Problem to solve ▸ Pull out all lines from the listing below in which the word "script" appears.

Stored data ▸
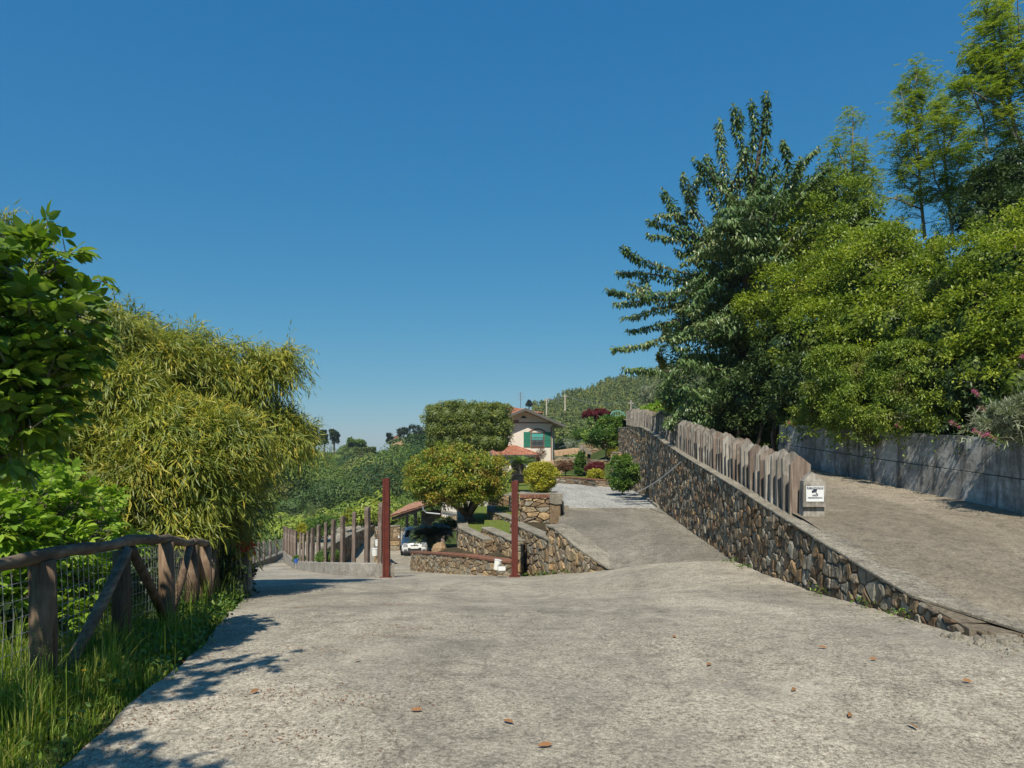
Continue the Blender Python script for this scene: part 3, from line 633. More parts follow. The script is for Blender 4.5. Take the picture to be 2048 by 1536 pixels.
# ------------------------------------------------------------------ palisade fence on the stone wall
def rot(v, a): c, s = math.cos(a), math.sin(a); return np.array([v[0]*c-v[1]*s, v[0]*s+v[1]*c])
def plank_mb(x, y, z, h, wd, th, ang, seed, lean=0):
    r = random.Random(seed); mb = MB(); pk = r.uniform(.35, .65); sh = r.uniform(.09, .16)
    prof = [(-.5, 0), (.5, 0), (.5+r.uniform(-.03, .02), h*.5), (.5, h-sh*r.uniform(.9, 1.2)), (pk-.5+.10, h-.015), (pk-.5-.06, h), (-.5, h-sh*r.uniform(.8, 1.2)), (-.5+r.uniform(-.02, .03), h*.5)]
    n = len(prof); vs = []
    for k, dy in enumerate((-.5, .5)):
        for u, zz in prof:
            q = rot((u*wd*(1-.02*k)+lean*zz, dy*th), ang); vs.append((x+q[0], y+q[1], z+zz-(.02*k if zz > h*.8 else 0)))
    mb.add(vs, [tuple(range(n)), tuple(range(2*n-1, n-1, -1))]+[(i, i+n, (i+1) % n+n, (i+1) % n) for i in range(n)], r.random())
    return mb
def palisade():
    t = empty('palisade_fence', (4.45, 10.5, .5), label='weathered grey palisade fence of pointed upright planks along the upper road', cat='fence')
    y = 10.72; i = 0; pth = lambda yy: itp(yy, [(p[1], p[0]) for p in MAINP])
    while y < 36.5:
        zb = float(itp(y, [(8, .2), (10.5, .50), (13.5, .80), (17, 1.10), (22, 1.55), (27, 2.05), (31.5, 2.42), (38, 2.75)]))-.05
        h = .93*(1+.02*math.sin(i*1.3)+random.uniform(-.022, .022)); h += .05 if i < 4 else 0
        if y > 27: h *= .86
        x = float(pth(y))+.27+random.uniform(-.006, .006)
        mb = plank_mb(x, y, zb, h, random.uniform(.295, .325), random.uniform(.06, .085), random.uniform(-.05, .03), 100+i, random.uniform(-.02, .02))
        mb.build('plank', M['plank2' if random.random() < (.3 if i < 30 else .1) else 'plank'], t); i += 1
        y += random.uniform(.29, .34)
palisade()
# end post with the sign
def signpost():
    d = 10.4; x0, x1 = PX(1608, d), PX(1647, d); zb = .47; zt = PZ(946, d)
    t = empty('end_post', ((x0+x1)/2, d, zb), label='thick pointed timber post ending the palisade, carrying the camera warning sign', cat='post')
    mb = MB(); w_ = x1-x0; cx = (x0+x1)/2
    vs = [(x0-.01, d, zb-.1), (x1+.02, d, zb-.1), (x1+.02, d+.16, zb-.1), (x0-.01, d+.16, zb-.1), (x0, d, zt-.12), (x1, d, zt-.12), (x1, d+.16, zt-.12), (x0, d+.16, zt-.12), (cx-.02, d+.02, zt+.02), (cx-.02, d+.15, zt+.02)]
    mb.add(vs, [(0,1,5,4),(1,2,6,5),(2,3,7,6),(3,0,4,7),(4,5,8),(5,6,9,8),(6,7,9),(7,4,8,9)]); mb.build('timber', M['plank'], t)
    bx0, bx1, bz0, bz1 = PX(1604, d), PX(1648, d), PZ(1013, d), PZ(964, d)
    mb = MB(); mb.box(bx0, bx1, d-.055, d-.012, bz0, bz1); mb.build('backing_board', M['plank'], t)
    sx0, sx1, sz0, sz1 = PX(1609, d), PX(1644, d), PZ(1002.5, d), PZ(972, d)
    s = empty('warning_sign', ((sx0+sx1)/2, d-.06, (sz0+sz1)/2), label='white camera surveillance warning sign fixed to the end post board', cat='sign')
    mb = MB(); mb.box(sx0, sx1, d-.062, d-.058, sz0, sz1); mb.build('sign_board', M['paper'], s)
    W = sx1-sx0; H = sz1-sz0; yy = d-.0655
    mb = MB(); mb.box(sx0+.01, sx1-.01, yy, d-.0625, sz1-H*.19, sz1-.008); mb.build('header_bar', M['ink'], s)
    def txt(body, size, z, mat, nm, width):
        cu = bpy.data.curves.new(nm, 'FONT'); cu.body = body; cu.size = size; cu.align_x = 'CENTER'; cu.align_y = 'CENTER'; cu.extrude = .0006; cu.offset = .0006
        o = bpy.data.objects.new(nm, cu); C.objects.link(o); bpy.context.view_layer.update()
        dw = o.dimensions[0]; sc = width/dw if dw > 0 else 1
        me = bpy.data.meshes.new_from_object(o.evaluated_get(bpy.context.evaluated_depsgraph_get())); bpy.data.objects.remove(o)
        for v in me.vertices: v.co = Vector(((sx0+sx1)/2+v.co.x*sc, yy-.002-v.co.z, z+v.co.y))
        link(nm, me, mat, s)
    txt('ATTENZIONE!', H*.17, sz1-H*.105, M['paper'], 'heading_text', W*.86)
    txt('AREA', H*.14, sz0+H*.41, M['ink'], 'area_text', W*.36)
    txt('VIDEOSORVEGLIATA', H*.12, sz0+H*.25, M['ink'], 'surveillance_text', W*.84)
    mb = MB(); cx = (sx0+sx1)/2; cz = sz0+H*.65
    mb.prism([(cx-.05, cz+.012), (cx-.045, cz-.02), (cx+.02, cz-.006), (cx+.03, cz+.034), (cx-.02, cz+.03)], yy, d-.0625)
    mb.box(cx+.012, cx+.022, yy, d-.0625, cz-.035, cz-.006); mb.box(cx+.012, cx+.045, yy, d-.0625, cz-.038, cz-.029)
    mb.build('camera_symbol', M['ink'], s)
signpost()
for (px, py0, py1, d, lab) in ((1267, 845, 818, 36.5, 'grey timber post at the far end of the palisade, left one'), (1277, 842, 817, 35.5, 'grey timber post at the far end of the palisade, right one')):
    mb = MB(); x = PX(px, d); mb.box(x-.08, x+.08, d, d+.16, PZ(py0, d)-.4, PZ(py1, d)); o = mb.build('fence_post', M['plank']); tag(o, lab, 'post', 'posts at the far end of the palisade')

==

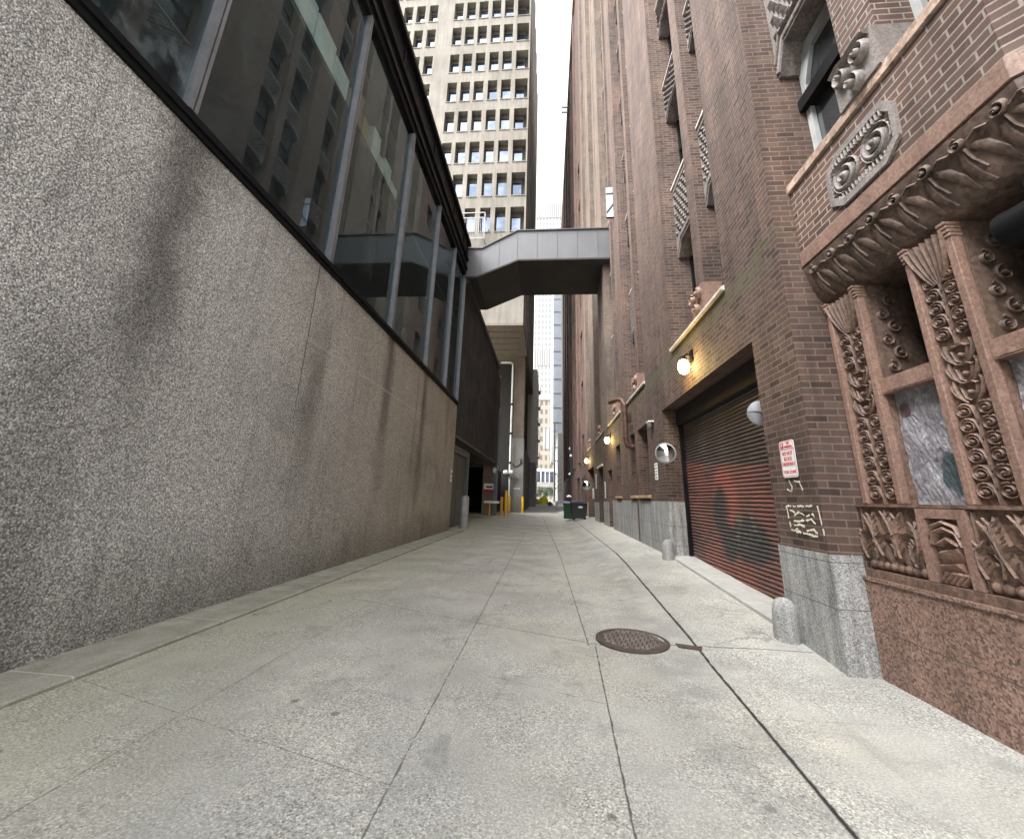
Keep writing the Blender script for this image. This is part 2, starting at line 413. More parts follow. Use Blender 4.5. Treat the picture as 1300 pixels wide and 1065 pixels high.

Final answer ▸
Continue the Blender Python script for this scene: part 3, from line 633. More parts follow. The script is for Blender 4.5. Take the picture to be 2048 by 1536 pixels.
Keep writing the Blender script for this image. This is part 2, starting at line 413. More parts follow. Use Blender 4.5. Treat the picture as 1300 pixels wide and 1065 pixels high.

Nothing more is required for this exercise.